- TASK
Print out every line, exactly as written.
§ §
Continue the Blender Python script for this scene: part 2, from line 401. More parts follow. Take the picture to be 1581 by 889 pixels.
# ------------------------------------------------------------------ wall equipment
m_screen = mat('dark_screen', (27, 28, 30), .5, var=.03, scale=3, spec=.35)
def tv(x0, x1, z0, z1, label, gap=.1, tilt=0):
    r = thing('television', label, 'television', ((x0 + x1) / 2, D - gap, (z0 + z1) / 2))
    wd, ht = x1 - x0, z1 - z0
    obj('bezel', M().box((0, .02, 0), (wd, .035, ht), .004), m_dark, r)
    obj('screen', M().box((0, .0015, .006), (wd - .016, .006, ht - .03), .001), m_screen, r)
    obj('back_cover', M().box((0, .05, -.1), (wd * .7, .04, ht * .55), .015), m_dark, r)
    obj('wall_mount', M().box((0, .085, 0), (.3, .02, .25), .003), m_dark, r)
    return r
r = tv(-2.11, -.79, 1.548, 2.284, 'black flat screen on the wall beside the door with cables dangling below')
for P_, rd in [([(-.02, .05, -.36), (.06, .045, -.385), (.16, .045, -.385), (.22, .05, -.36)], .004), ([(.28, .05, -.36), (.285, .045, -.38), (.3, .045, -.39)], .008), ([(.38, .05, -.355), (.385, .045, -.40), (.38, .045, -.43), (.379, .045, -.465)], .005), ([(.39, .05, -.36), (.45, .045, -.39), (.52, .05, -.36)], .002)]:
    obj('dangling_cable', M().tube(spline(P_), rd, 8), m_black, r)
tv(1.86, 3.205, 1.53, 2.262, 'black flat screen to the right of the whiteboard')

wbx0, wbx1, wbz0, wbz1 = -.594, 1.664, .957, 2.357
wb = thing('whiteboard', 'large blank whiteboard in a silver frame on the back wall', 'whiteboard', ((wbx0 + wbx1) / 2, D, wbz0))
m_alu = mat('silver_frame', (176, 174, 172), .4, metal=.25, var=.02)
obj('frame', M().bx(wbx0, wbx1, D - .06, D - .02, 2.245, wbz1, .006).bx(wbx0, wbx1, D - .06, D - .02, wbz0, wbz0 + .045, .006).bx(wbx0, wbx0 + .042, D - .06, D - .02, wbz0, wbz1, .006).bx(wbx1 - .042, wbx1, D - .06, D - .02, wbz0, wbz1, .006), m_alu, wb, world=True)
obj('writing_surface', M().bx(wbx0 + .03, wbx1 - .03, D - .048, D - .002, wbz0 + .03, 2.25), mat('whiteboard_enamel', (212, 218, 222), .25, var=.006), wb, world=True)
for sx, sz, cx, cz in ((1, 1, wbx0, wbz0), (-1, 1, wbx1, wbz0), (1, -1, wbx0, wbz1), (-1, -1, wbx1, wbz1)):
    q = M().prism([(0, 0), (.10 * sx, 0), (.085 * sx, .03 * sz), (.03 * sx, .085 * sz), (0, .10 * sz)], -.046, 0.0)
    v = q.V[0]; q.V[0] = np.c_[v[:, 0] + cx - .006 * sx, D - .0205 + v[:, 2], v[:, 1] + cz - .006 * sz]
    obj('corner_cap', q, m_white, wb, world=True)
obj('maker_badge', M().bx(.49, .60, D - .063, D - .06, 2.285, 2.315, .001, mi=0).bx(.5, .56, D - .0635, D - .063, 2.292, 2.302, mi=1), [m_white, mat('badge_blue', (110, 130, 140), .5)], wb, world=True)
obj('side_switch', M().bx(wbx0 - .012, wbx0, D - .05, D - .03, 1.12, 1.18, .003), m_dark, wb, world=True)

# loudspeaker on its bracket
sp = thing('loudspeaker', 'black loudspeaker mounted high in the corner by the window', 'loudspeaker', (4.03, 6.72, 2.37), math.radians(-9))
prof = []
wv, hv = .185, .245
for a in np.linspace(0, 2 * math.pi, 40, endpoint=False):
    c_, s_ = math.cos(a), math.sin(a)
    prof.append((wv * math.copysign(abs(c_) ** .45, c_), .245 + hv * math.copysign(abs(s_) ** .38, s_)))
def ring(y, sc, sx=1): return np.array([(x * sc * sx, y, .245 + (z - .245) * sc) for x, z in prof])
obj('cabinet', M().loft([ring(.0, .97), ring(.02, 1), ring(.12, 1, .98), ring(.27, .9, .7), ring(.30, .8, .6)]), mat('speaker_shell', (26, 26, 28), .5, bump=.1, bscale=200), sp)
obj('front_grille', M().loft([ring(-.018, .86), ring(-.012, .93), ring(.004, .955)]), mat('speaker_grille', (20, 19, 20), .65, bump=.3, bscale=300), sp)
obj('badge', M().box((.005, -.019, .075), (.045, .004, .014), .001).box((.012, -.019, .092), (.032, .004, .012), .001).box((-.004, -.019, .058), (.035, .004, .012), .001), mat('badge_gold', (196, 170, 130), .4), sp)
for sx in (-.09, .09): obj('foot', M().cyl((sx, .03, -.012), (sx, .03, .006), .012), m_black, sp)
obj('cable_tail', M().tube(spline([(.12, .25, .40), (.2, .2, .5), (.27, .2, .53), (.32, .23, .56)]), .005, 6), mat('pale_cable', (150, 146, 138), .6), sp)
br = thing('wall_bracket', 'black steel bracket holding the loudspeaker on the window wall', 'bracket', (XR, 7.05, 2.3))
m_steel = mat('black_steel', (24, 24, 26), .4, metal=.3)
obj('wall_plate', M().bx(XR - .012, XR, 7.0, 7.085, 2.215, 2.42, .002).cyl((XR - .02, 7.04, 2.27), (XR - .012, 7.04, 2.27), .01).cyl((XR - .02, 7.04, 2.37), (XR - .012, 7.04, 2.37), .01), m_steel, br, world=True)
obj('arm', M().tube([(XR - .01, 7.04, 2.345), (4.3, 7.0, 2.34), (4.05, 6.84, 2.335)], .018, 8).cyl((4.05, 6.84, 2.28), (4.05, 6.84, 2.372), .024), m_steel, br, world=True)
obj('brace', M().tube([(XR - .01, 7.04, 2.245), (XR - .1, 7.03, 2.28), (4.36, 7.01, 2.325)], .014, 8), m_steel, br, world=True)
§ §
- EXPECTED ANSWER
Continue the Blender Python script for this scene: part 2, from line 401. More parts follow. Take the picture to be 1581 by 889 pixels.
# ------------------------------------------------------------------ wall equipment
m_screen = mat('dark_screen', (27, 28, 30), .5, var=.03, scale=3, spec=.35)
def tv(x0, x1, z0, z1, label, gap=.1, tilt=0):
    r = thing('television', label, 'television', ((x0 + x1) / 2, D - gap, (z0 + z1) / 2))
    wd, ht = x1 - x0, z1 - z0
    obj('bezel', M().box((0, .02, 0), (wd, .035, ht), .004), m_dark, r)
    obj('screen', M().box((0, .0015, .006), (wd - .016, .006, ht - .03), .001), m_screen, r)
    obj('back_cover', M().box((0, .05, -.1), (wd * .7, .04, ht * .55), .015), m_dark, r)
    obj('wall_mount', M().box((0, .085, 0), (.3, .02, .25), .003), m_dark, r)
    return r
r = tv(-2.11, -.79, 1.548, 2.284, 'black flat screen on the wall beside the door with cables dangling below')
for P_, rd in [([(-.02, .05, -.36), (.06, .045, -.385), (.16, .045, -.385), (.22, .05, -.36)], .004), ([(.28, .05, -.36), (.285, .045, -.38), (.3, .045, -.39)], .008), ([(.38, .05, -.355), (.385, .045, -.40), (.38, .045, -.43), (.379, .045, -.465)], .005), ([(.39, .05, -.36), (.45, .045, -.39), (.52, .05, -.36)], .002)]:
    obj('dangling_cable', M().tube(spline(P_), rd, 8), m_black, r)
tv(1.86, 3.205, 1.53, 2.262, 'black flat screen to the right of the whiteboard')

wbx0, wbx1, wbz0, wbz1 = -.594, 1.664, .957, 2.357
wb = thing('whiteboard', 'large blank whiteboard in a silver frame on the back wall', 'whiteboard', ((wbx0 + wbx1) / 2, D, wbz0))
m_alu = mat('silver_frame', (176, 174, 172), .4, metal=.25, var=.02)
obj('frame', M().bx(wbx0, wbx1, D - .06, D - .02, 2.245, wbz1, .006).bx(wbx0, wbx1, D - .06, D - .02, wbz0, wbz0 + .045, .006).bx(wbx0, wbx0 + .042, D - .06, D - .02, wbz0, wbz1, .006).bx(wbx1 - .042, wbx1, D - .06, D - .02, wbz0, wbz1, .006), m_alu, wb, world=True)
obj('writing_surface', M().bx(wbx0 + .03, wbx1 - .03, D - .048, D - .002, wbz0 + .03, 2.25), mat('whiteboard_enamel', (212, 218, 222), .25, var=.006), wb, world=True)
for sx, sz, cx, cz in ((1, 1, wbx0, wbz0), (-1, 1, wbx1, wbz0), (1, -1, wbx0, wbz1), (-1, -1, wbx1, wbz1)):
    q = M().prism([(0, 0), (.10 * sx, 0), (.085 * sx, .03 * sz), (.03 * sx, .085 * sz), (0, .10 * sz)], -.046, 0.0)
    v = q.V[0]; q.V[0] = np.c_[v[:, 0] + cx - .006 * sx, D - .0205 + v[:, 2], v[:, 1] + cz - .006 * sz]
    obj('corner_cap', q, m_white, wb, world=True)
obj('maker_badge', M().bx(.49, .60, D - .063, D - .06, 2.285, 2.315, .001, mi=0).bx(.5, .56, D - .0635, D - .063, 2.292, 2.302, mi=1), [m_white, mat('badge_blue', (110, 130, 140), .5)], wb, world=True)
obj('side_switch', M().bx(wbx0 - .012, wbx0, D - .05, D - .03, 1.12, 1.18, .003), m_dark, wb, world=True)

# loudspeaker on its bracket
sp = thing('loudspeaker', 'black loudspeaker mounted high in the corner by the window', 'loudspeaker', (4.03, 6.72, 2.37), math.radians(-9))
prof = []
wv, hv = .185, .245
for a in np.linspace(0, 2 * math.pi, 40, endpoint=False):
    c_, s_ = math.cos(a), math.sin(a)
    prof.append((wv * math.copysign(abs(c_) ** .45, c_), .245 + hv * math.copysign(abs(s_) ** .38, s_)))
def ring(y, sc, sx=1): return np.array([(x * sc * sx, y, .245 + (z - .245) * sc) for x, z in prof])
obj('cabinet', M().loft([ring(.0, .97), ring(.02, 1), ring(.12, 1, .98), ring(.27, .9, .7), ring(.30, .8, .6)]), mat('speaker_shell', (26, 26, 28), .5, bump=.1, bscale=200), sp)
obj('front_grille', M().loft([ring(-.018, .86), ring(-.012, .93), ring(.004, .955)]), mat('speaker_grille', (20, 19, 20), .65, bump=.3, bscale=300), sp)
obj('badge', M().box((.005, -.019, .075), (.045, .004, .014), .001).box((.012, -.019, .092), (.032, .004, .012), .001).box((-.004, -.019, .058), (.035, .004, .012), .001), mat('badge_gold', (196, 170, 130), .4), sp)
for sx in (-.09, .09): obj('foot', M().cyl((sx, .03, -.012), (sx, .03, .006), .012), m_black, sp)
obj('cable_tail', M().tube(spline([(.12, .25, .40), (.2, .2, .5), (.27, .2, .53), (.32, .23, .56)]), .005, 6), mat('pale_cable', (150, 146, 138), .6), sp)
br = thing('wall_bracket', 'black steel bracket holding the loudspeaker on the window wall', 'bracket', (XR, 7.05, 2.3))
m_steel = mat('black_steel', (24, 24, 26), .4, metal=.3)
obj('wall_plate', M().bx(XR - .012, XR, 7.0, 7.085, 2.215, 2.42, .002).cyl((XR - .02, 7.04, 2.27), (XR - .012, 7.04, 2.27), .01).cyl((XR - .02, 7.04, 2.37), (XR - .012, 7.04, 2.37), .01), m_steel, br, world=True)
obj('arm', M().tube([(XR - .01, 7.04, 2.345), (4.3, 7.0, 2.34), (4.05, 6.84, 2.335)], .018, 8).cyl((4.05, 6.84, 2.28), (4.05, 6.84, 2.372), .024), m_steel, br, world=True)
obj('brace', M().tube([(XR - .01, 7.04, 2.245), (XR - .1, 7.03, 2.28), (4.36, 7.01, 2.325)], .014, 8), m_steel, br, world=True)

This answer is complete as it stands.